In practical terms, this plays out in my practice by making two small adjustments. First, I task myself with far fewer things. It forces me to let go. For the few tasks that remain, I tell myself “maybe it gets done, maybe it won’t...and that’s okay!” Giving myself permission to let go, relieves a lot of self-imposed stress and worry. It’s hard to exaggerate how distracting this form of homemade anxiety can be. Leaving it behind allows me to become much more present and receptive, which brings us to our next point.

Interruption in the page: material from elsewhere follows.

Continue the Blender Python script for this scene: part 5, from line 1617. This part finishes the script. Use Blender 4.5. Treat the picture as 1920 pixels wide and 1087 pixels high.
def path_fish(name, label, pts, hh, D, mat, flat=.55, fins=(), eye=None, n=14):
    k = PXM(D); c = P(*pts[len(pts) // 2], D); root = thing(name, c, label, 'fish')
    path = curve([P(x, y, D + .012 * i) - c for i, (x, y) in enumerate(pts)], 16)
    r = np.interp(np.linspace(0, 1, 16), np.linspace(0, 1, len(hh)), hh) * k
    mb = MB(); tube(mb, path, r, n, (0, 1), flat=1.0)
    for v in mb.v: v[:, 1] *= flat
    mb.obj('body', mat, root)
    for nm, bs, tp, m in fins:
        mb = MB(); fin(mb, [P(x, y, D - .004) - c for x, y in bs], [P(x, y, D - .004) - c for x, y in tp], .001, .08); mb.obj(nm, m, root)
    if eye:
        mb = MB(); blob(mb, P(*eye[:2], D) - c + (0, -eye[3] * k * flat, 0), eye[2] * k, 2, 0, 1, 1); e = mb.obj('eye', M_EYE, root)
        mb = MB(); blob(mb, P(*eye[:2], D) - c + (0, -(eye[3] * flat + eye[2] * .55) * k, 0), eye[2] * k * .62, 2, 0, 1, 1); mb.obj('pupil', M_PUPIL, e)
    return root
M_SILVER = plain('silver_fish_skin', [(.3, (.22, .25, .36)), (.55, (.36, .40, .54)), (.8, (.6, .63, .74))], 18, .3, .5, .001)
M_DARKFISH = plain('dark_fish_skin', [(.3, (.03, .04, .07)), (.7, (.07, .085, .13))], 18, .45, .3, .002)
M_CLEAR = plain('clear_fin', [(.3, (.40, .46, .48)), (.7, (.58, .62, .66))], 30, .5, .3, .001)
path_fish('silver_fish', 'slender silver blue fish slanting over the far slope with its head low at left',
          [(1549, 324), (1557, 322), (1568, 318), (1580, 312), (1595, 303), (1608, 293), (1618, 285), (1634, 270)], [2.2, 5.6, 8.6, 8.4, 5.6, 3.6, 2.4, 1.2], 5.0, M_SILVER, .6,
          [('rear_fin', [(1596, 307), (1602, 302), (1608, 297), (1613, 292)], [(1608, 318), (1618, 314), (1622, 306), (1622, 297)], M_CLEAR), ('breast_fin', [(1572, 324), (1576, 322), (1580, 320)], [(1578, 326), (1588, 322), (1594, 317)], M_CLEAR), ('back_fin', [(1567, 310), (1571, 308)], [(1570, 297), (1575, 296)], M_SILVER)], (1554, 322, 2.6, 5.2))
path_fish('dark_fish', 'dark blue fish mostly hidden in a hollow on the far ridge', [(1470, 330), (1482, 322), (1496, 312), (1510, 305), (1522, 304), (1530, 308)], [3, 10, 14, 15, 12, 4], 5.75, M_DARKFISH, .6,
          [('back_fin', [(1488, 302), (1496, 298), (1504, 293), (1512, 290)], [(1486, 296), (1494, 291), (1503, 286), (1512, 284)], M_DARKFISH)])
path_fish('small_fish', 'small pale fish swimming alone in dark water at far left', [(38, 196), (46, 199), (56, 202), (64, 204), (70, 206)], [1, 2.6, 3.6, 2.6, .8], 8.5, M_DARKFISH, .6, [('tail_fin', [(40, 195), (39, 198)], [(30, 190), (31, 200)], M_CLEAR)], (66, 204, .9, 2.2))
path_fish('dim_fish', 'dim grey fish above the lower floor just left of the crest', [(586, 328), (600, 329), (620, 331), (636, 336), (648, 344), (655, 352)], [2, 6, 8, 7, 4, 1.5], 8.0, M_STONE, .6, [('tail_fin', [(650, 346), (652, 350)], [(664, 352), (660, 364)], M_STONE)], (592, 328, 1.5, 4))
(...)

I travel to experience new things, to learn. To do this, I have to do more than buy a ticket, I need to open up, and then think about what I’ve seen. This is where the Event bullet “O” comes into play. Where I usually use the Event bullet once or twice a day back home, I will use it for every major thing that happens while on the go. I also use it as a way to delineate parts of the day. So if I went to a temple, I will use “O” to log the Event and then use Notes “-” to fill in any details about that Event. This allows me to capture and organize my experiences very quickly, while leaving plenty of time to actually have experiences.


Longform Journaling:

Though Rapid Logging is a great way to make sure you capture experiences, some things are simply too big to be contained in a few lines. Travel offers powerful opportunities for introspection, a time to unwind and let thoughts flow. A good way to do this is through longer form journaling. Long-form journaling has proven to have powerful positive effects on our well-being, not the least of which is to relax. So how does this work with BuJo?

Building on the previous tip, I start by Rapid Logging all the Events I can think of, followed by details logged as Notes. Now keep in mind, thoughts and feelings are also logged as Notes. When I have a thought or feeling that I would like to investigate later, I simply turn the Note bullet “-” it into a “+”. With my thoughts clearly captured and coded, I can quickly scan my pages for the “+” and unpack those entries later in the next available space in my BuJo.

Now, you may ask, what if I have a bunch of “+” on one day? In that case, I add a page number to the right of the “+” bullet to locate the longer entry. That way you can quickly locate related content wherever it ends up finding a home in your notebook.


Be uncomfortable:

When you’re far from home, a lot of the old rules don’t apply. The world operates differently, so you operate differently. You wake up later/earlier, you eat/don’t eat certain things, you do more/less than back at home. You don’t travel to recreate what you know. You travel to experience what you don’t, and for that you don’t need a passport.

The potency of travel needn’t be measured by distance from home. Rather, it should be measured by distance from the familiar. No matter where you are, or what you’re doing, you can experience new things. Hopping on a bus or plane is one way to do it, but there are others ways all around you, here and now. In essence, all travel is, is change.

Change requires us to adapt and evolve. It helps us switch off our autopilot, to better navigate the unfamiliar. It changes our perspective, and even the smallest change in perspective can reveal things that may have been invisible before. This is just as true for desert camping, as it is for taking a new class, as it is for your Bullet Journal practice.

My notebook is a reflection of my inner world. When that world is not a reflection of where I want to be, I use it to travel. That travel is not about location, it’s about discovery. I take it to places it hasn’t been before. On these travels, I’ve seen my notebook turn into a sketchbook, a book of poetry (that shall never see the light of day), a place where I started mapping ideas for this crazy site I wanted to build to share how I used my notebook…

Play, have fun, try new things, who knows what you’ll discover about your BuJo practice, about yourself. Having the ability to travel inside your notebook, taking a vacation from what is familiar, is part of what makes BuJo so fun. Best of all, you can do that at any time. Happy travels!

How do you use your Bullet Journal to travel?